Clover, which reported results for the year ended June, said it had taken a “conservative” stance and impaired the entire loan facility because of the financial uncertainty surrounding DFSA.

The uncertainty is about the future direction of DFSA, which will appoint a new CEO and board chair as it grapples with how to price raw milk amid tough trading conditions.

DFSA is responsible for the procurement of raw milk as well as the selling, marketing and distribution of non-value-added drinking milk.

It was unbundled from Clover in 2017, with milk producers holding 74% of voting rights and Clover 26%. Clover received the 26% stake in exchange for the transfer of its dairy business to DFSA. The move resulted in Clover moving away from volume-driven raw milk sales and reducing its price exposure to a demand-and-supply driven sector.

Clover, which is now focusing on value-added dairy products such as yoghurt and custards, had set up two revolving credit facilities to assist DFSA and account for various asset transfers.

Resignation

Clover has taken a R439m hit, which equates to almost 17% of its R2.69bn market capitalisation. The write-off of the revolving credit facility was prompted by the resignation of DFSA CEO Jacques Botha, who was a Clover appointment when the subsidiary was unbundled.

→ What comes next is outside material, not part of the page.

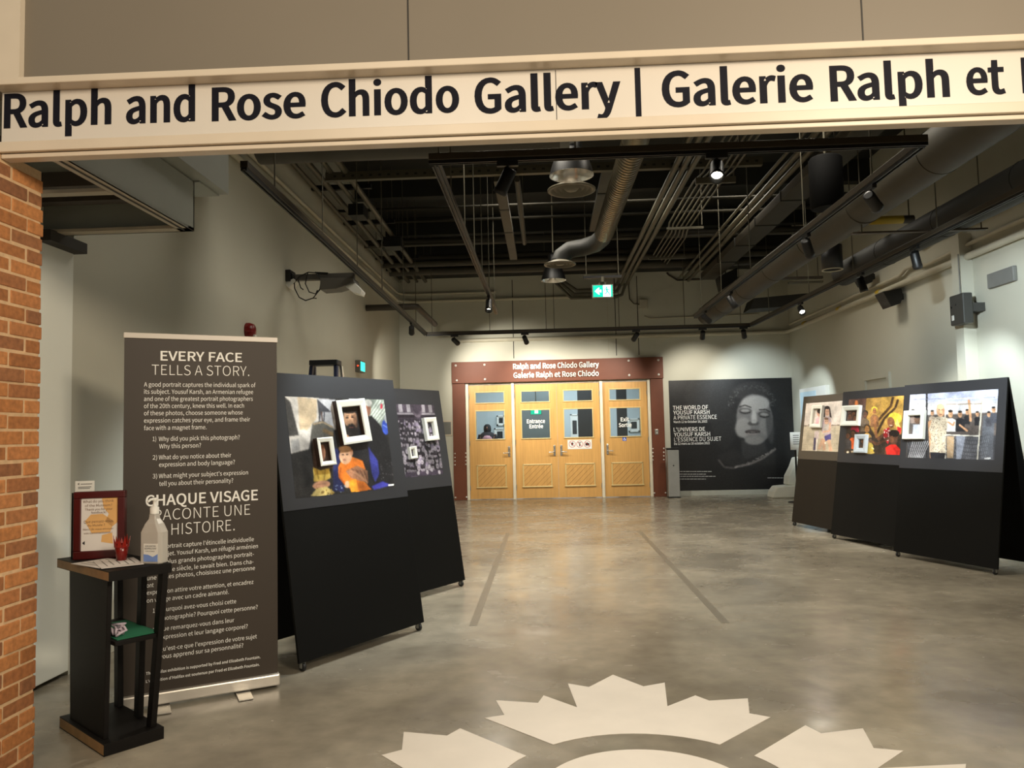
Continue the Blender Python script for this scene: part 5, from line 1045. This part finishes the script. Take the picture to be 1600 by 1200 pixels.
spot((xa(1098, 14.6), 14.6, ZTR), (3.2, 16.4, 2.0), 'black spotlight on the rear track above the middle of the mural', True, 110, CW, 80, .8)
spot((xa(1162, 14.6), 14.6, ZTR), (4.4, 16.4, 1.9), 'rightmost black spotlight on the rear track', True, 100, CC, 80, .8)
spot((xa(793, 5.24), 5.24, ZTR), (-1.35, 6.0, 1.2), 'left black spotlight on the front track, tilted to the left', True, 170, CC, 78)
spot((xa(1120, 5.24), 5.24, ZTR), (.55, 2.6, .5), 'glowing spotlight on the front track facing the viewer', True, 40, CW, 55)
spot((-.742, T_(760, 463)[1], ZTR), (-.75, 8.4, 0), 'lone spotlight with lit lens near the far end of the bronze middle track', False, 25, CW, 80)
mr = lambda px, py: (2.62, T_(px, py)[1], ZTR)
spot(mr(1373, 291), (4.9, 8.5, 1.86), 'nearest black spotlight on the track beside the large duct', False, 460, CC, 62, .6)
spot(mr(1262, 367), (3.75, 9.2, 1.3), 'second nearest black spotlight on the track beside the large duct', False, 110, CW, 52)
spot(mr(1135, 457), (3.65, 10.6, 1.3), 'third black spotlight on the track beside the large duct', False, 120, CW, 52)
spot(mr(1092, 487), (5.2, 15.0, 1.6), 'farthest black spotlight on the track beside the large duct', False, 420, CC, 30)
fr = lambda px, py: (lambda y: (3.915 + .115 * (14.57 - y) / 9.37, y, ZTR))(T_(px, py)[1])
spot(fr(1251, 473), (3.5, 8.0, .8), 'spotlight with lit lens on the track along the right wall', False, 8, CW, 50)
spot(fr(1354, 427), (4.65, T_(1354, 427)[1] + .1, 1.0), 'black spotlight in the middle of the track along the right wall', False, 80, CW, 72, .6)
spot(fr(1432, 386), (4.85, T_(1432, 386)[1] + .95, 1.25), 'nearest black spotlight on the track along the right wall', False, 170, CC, 74, .6)

# ================================================================== DUCTS, LAMPS AND PIPES UNDER THE CEILING
def run(name, label, cat, path, r, mm, group=None, n=12, rings=None, part='pipe'):
    m = MB(); m.tube(path, r, n)
    if rings:
        a, b = Vector(path[0]), Vector(path[-1]); L_ = (b - a).length; k = int(L_ / rings)
        for i in range(1, k): p = a + (b - a) * (i / k); dd = (b - a).normalized(); m.tube([p - dd * .012, p + dd * .012], r * 1.025, n)
    return tag(m.build(name, mm), label, cat, group)
# the large round duct on the right and its neighbours
a = at(1105, 492, Y=15.4); b = a.copy(); b.y = 3.4; b.x = a.x + .06
run('round_duct', 'large round duct running away beside the right-hand lighting track', 'duct', [b, a], .20, M_DUCT, 'ducts under the ceiling', 24, 1.5)
c = at(1318, 428, Y=11.0); run('round_duct', 'shorter round duct nearest the right wall', 'duct', [(c.x + .05, 5.5, c.z), (c.x, 11.0, c.z)], .17, M_DUCTD, 'ducts under the ceiling', 20, 1.2)
a = at(1300, 408, Y=10.4); t = thing('cylinder_lamp', 'dark cylinder pendant lamp between the two right-hand ducts', 'lamp', (a.x, 10.4, a.z - .12)); m = MB(); m.lathe((a.x, 10.4, a.z - .12), [(.10, .34), (.135, .33), (.135, 0), (.12, 0), (.11, .05), (0, .06)], 24); m.build('shade', mat('charcoal_metal', (40, 40, 42), .5), t)
MB().lathe((a.x, 10.4, a.z - .125), [(.138, .012), (.138, 0), (.118, 0), (.118, .012)], 24, caps=False).build('rim', M_WPIPE, t); MB().tube([(a.x, 10.4, a.z + .2), (a.x, 10.4, 5.58)], .012, 6).build('rod', M_GREY, t)
# rectangular duct with seams
t = thing('rectangular_duct', 'rectangular sheet-metal duct above the large round duct', 'duct', (3.24, 10, 4.3), 0, 'ducts under the ceiling')
a = at(1262, 300, Y=7.7); e = at(1120, 437, Y=14.6)
MB().box(3.08, 3.40, 5.5, 15.0, 4.3, 4.42).build('duct_body', M_DUCT, t, bevel=.006); 
for y in (8.6, 9.8, 11, 12.2, 13.4): MB().box(3.07, 3.41, y, y + .03, 4.29, 4.43).build('seam', M_DUCTD, t)
a = at(1285, 290, Y=7.5); t2 = thing('air_handler_drum', 'big black drum-shaped unit hanging at the end of the rectangular duct', 'fan unit', (a.x, 7.4, a.z - .3)); MB().lathe((a.x, 7.4, a.z - .26), [(.14, 0), (.155, .02), (.155, .48), (.14, .5)], 24).build('drum', mat('matte_black_drum', (12, 12, 12), .8, spec=.1), t2); MB().tube([(a.x, 7.4, a.z + .24), (a.x, 7.4, 5.58)], .012, 6).build('rod', M_COND, t2)
# spiral duct and its diffuser
t = thing('spiral_duct', 'ribbed spiral duct in the middle bending left to a round diffuser', 'duct', (.87, 9.0, 4.0), 0, 'ducts under the ceiling')
ZSD = 4.1; m = MB(); m.tube([(.92, 5.6, ZSD + .25), (.91, 6.4, ZSD + .05), (.90, 7.2, ZSD), (.86, 10.4, ZSD)], .125, 20)
y = 6.6
while y < 10.4: m.tube([(.905 - .045 * (y - 6.6) / 3.8, y, ZSD + (.03 if y < 7 else 0)), (.905 - .045 * (y - 6.6) / 3.8, y + .018, ZSD + (.03 if y < 7 else 0))], .130, 20); y += .075
m.build('duct_body', M_GALV, t)
dp = at(875, 414, Y=11.2); m = MB(); m.tube([(.86, 10.38, ZSD), (.85, 10.65, ZSD), (.78, 10.95, ZSD), (.62, 11.15, ZSD), (dp.x + .15, 11.2, ZSD - .02), (dp.x + .03, 11.2, ZSD - .10), (dp.x, 11.2, dp.z + .05)], [.125, .125, .125, .125, .125, .125, .125], 20); m.build('elbow', M_DUCTD, t)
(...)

However, the group says it hopes the market will look past this swing into a loss of R40.6m, saying its shift of focus to a more diversified product range had positioned it for future growth.

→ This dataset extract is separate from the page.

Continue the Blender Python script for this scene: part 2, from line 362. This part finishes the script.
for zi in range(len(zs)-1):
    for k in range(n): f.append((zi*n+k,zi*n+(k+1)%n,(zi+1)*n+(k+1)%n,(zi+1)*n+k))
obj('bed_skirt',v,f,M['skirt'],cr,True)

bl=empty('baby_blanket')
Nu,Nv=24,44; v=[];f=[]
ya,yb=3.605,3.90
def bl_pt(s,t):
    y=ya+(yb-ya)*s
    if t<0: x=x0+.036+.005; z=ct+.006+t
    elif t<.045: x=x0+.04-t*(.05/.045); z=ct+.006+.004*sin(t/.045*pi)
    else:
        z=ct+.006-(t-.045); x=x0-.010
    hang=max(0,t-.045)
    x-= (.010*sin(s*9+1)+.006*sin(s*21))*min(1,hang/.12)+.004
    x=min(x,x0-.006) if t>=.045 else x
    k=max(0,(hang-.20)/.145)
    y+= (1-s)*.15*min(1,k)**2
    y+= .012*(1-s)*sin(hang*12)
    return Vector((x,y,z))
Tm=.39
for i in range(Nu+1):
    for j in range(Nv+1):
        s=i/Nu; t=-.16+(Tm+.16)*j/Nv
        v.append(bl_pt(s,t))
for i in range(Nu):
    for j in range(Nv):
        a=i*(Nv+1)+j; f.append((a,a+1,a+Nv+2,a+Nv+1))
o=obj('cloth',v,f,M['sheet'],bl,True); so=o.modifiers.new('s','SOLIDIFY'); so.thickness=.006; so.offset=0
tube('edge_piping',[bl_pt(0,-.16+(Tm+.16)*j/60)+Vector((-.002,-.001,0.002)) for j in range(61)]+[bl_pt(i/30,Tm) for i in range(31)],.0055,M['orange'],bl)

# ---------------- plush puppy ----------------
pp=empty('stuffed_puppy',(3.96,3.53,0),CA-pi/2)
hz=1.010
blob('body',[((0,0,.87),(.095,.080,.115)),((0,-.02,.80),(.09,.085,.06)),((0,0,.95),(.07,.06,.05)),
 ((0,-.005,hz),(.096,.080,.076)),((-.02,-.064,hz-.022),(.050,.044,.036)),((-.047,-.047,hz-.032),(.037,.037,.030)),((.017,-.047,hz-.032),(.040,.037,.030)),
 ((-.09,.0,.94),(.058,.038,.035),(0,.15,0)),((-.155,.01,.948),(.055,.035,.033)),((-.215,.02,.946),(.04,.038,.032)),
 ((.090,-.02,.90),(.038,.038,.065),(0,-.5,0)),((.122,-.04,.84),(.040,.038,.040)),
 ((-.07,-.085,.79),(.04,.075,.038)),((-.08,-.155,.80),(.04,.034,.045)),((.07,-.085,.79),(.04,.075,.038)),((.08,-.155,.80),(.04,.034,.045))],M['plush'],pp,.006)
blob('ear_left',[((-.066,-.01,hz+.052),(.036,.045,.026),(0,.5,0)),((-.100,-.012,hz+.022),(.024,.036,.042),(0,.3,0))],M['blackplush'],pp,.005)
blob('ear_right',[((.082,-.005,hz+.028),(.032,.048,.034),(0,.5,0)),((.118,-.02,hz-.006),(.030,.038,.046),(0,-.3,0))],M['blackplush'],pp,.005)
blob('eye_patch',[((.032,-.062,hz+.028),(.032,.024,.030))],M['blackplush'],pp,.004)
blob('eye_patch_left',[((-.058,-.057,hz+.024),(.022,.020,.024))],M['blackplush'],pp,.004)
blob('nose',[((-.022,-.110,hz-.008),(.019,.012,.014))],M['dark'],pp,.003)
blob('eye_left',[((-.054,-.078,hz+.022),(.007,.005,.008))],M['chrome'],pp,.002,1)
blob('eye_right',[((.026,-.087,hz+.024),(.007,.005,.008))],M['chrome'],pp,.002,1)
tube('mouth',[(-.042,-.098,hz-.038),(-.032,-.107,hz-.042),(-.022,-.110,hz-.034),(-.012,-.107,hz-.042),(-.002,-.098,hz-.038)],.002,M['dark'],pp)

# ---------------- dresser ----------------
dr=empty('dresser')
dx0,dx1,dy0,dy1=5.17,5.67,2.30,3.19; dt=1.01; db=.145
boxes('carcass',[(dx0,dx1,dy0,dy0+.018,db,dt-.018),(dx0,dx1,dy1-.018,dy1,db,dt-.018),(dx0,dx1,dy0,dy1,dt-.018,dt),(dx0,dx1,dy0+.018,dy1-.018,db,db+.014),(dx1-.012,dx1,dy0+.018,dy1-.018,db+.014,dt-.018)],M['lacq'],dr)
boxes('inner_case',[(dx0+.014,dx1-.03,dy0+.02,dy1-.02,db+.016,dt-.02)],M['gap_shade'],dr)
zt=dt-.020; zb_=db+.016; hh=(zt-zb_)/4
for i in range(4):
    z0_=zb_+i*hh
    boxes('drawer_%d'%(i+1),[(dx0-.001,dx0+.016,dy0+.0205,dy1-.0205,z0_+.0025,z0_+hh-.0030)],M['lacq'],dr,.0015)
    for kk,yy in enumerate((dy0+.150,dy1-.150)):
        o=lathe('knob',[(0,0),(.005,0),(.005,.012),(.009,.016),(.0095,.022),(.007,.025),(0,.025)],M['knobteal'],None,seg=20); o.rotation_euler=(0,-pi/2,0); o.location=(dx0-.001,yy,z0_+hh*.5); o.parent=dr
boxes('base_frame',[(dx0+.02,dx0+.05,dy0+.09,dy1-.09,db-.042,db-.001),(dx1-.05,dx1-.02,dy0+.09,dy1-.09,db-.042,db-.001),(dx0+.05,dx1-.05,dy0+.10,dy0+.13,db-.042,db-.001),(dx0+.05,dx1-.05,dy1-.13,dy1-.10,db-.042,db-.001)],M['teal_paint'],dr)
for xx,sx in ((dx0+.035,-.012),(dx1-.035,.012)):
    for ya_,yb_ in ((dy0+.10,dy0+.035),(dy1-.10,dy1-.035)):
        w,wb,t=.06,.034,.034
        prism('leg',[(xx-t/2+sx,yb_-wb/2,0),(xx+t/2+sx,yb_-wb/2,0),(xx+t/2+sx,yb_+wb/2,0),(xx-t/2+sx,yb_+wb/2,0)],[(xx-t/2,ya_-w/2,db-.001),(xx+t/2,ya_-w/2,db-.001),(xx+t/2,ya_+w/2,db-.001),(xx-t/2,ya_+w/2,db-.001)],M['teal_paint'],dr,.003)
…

The loss masked an “exceptional” improvement in the performance of the dairy group, Clover CEO Johann Vorster said on Wednesday. The group reported that normalised headline earnings per share more than doubled to 206.9c.

The result showed a strong performance despite a constrained consumer environment, said Dirk van Vlaanderen, associate portfolio manager at Kagiso Asset Management.

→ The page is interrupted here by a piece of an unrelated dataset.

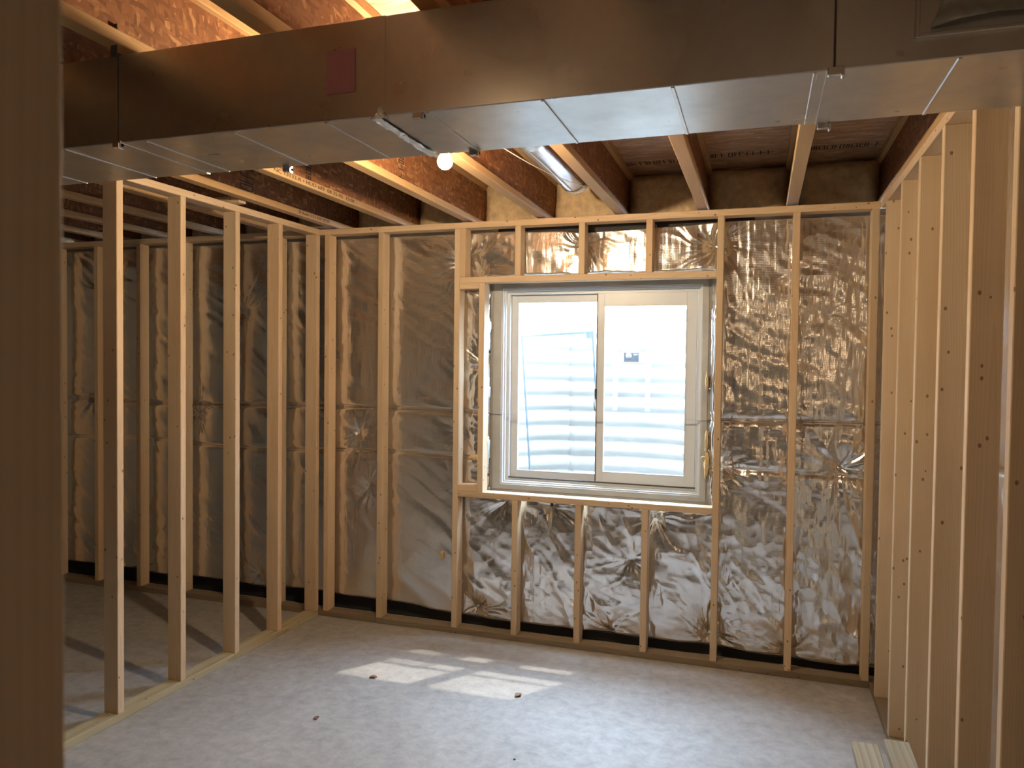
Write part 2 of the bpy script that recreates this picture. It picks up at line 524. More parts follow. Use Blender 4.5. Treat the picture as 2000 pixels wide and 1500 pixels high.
# ------------------------------------------------------------------ joists
FW = 0.060
def joist(xl):
    j = empty('joist', (xl + FW / 2, Y0, ZJ), parent=ceiling)
    ln = 0.385 - Y0
    key = 'joistparts'
    if key not in _cache:
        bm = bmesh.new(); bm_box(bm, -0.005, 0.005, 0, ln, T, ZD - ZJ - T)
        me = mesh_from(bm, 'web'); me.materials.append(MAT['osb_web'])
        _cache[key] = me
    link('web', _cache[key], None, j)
    f1 = board('bottom_flange', (0, 0, T / 2), 'y', FW, T, ln, 'flange', j)
    f2 = board('top_flange', (0, 0, ZD - ZJ - T / 2), 'y', FW, T, ln, 'flange', j)
    return j
joists = {}
for k in range(-1, 13):
    joists[k] = joist(0.3708 - k * 0.4877)
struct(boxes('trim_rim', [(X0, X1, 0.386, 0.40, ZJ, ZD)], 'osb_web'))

# printed lettering on joist flanges
def lettering(txt, size, parent, loc, rot, sx=1.0):
    cu = bpy.data.curves.new('lettering', 'FONT')
    cu.body = txt; cu.size = size; cu.extrude = 0.0003
    cu.materials.append(MAT['ink'])
    o = bpy.data.objects.new('lettering', cu); COL.objects.link(o)
    o.parent = parent; o.location = loc; o.rotation_euler = rot; o.scale = (sx, 1, 1)
    return o
j = joists[5]
lettering('NC 13132-R \u2022 HUD 689  08-25-05  15:08', 0.026, j, (FW / 2 + 0.0008, -1.36 - Y0, 0.012), (math.pi / 2, 0, math.pi / 2), 1.72)
j = joists[6]
lettering('EI Ruler 1.2 | 230  07 07', 0.024, j, (FW / 2 + 0.0008, -0.43 - Y0, 0.012), (math.pi / 2, 0, math.pi / 2), 1.5)

# smudged ink stamps on the strand-board (illegible strokes) as joined print
def stamp(parent, name, origin, ux, uy, length, height, seed):
    rnd = random.Random(seed)
    bm = bmesh.new()
    o = Vector(origin); ux = Vector(ux); uy = Vector(uy); n = ux.cross(uy)
    def stroke(a0, a1, b0, b1):
        q = [o + ux * a + uy * b_ + n * h_ for h_ in (0.0, 0.0006) for a, b_ in ((a0, b0), (a1, b0), (a1, b1), (a0, b1))]
        vs = [bm.verts.new(p) for p in q]
        for f in ((0, 1, 2, 3), (4, 5, 6, 7), (0, 1, 5, 4), (1, 2, 6, 5), (2, 3, 7, 6), (3, 0, 4, 7)):
            bm.faces.new([vs[i] for i in f])
    a = 0.0
    while a < length:
        w = rnd.choice((0.018, 0.026, 0.034))
        s = 0.0065
        kind = rnd.random()
        stroke(a, a + s, 0, height)
        if kind < 0.75:
            stroke(a, a + w, 0, s)
        if kind < 0.6:
            stroke(a, a + w, height - s, height); stroke(a + w - s, a + w, 0, height)
        if kind > 0.35:
            stroke(a, a + w, height * 0.5 - s / 2, height * 0.5 + s / 2)
        a += w + 0.007
    me = mesh_from(bm, name); me.materials.append(MAT['ink'])
    return link(name, me, None, parent)
stamp(ceiling, 'ink_stamp', (-0.55, 0.055, ZD - 0.0008), (1, 0, 0), (0, 1, 0), 0.42, 0.075, 1)
stamp(ceiling, 'ink_stamp', (-0.05, 0.005, ZD - 0.0008), (1, 0, 0), (0, 1, 0), 0.33, 0.08, 2)
stamp(ceiling, 'ink_stamp', (0.48, 0.0, ZD - 0.0008), (1, 0, 0), (0, 1, 0), 0.36, 0.075, 3)
# vertical stamps on joist webs
j = joists[6]
stamp(j, 'ink_stamp', (0.0052, -0.95 - Y0, 0.05), (0, 0, 1), (0, 1, 0), 0.20, 0.11, 5)
j = joists[4]
stamp(j, 'ink_stamp', (0.0052, -0.95 - Y0, 0.05), (0, 0, 1), (0, 1, 0), 0.20, 0.06, 6)
j = joists[5]
stamp(j, 'ink_stamp', (0.0052, -1.05 - Y0, 0.05), (0, 0, 1), (0, 1, 0), 0.20, 0.05, 8)

# ------------------------------------------------------------------ numpy noise
def vnoise(x, y, seed=0):
    xi = np.floor(x).astype(np.int64); yi = np.floor(y).astype(np.int64)
    xf = x - xi; yf = y - yi
    def h(a, b_):
        n = (a * 374761393 + b_ * 668265263 + seed * 1442695041) & 0xFFFFFFFF
        n = ((n ^ (n >> 13)) * 1274126177) & 0xFFFFFFFF
        return ((n ^ (n >> 16)) & 0xFFFF) / 65535.0
    u = xf * xf * xf * (xf * (xf * 6 - 15) + 10); v_ = yf * yf * yf * (yf * (yf * 6 - 15) + 10)
    return (h(xi, yi) * (1 - u) + h(xi + 1, yi) * u) * (1 - v_) + (h(xi, yi + 1) * (1 - u) + h(xi + 1, yi + 1) * u) * v_
def fbm(x, y, seed=0, oct=4, g=0.5):
    s = 0; a = 1; tot = 0
    for k in range(oct):
        s = s + a * vnoise(x * 2 ** k, y * 2 ** k, seed + k * 17); tot += a; a *= g
    return s / tot
def ridged(x, y, seed=0, oct=3):
    s = 0; a = 1; tot = 0
    for k in range(oct):
        s = s + a * (1 - np.abs(2 * vnoise(x * 2 ** k, y * 2 ** k, seed + k * 31) - 1)); tot += a; a *= 0.5
    return s / tot
def sstep(a, b_, x):
    q = np.clip((x - a) / (b_ - a), 0, 1); return q * q * (3 - 2 * q)

PINS = [(0.684, 1.18, 1.3), (0.03, 1.16, 1.2), (-1.50, 0.14, 1.3), (-1.001, 0.845, 1.0), (-0.355, 0.828, 1.1), (-0.011, 0.15, 1.3),
        (-2.381, 1.263, 1.0), (-0.793, 2.50, 1.1), (-0.02, 2.46, 1.1), (-3.742, 1.342, 1.1), (-4.754, 1.44, 1.1), (-1.60, 2.42, 0.9),
        (-2.62, 1.80, 0.5), (-0.49, 0.55, 0.5), (-1.44, 1.29, 0.9), (-1.45, 1.75, 0.9), (0.42, 0.10, 0.7), (-1.62, 1.28, 0.7),
        (0.60, 2.05, 0.3), (-1.50, 2.35, 0.6), (-3.2, 0.2, 0.7), (-4.3, 0.15, 0.8), (-4.6, 2.3, 0.9), (-3.35, 2.1, 0.7), (-0.62, 0.10, 0.7),
        (-1.30, 0.86, 0.9), (-2.3, 0.9, 0.5)]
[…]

“A good focus on cost containment and reinvesting these savings back into price resulted in above-market volume growth across its categories,” Van Vlaanderen said.

Headline loss 

Electing to fully impair the loan facility was conservative but highlighted the tough year the local dairy industry had faced.

Van Vlaanderen said Clover was no longer exposed to volatile revenue streams from DFSA.

As a result of this, Clover’s headline loss per share was 23c in the year to June, from headline earnings per share of 64c a year ago.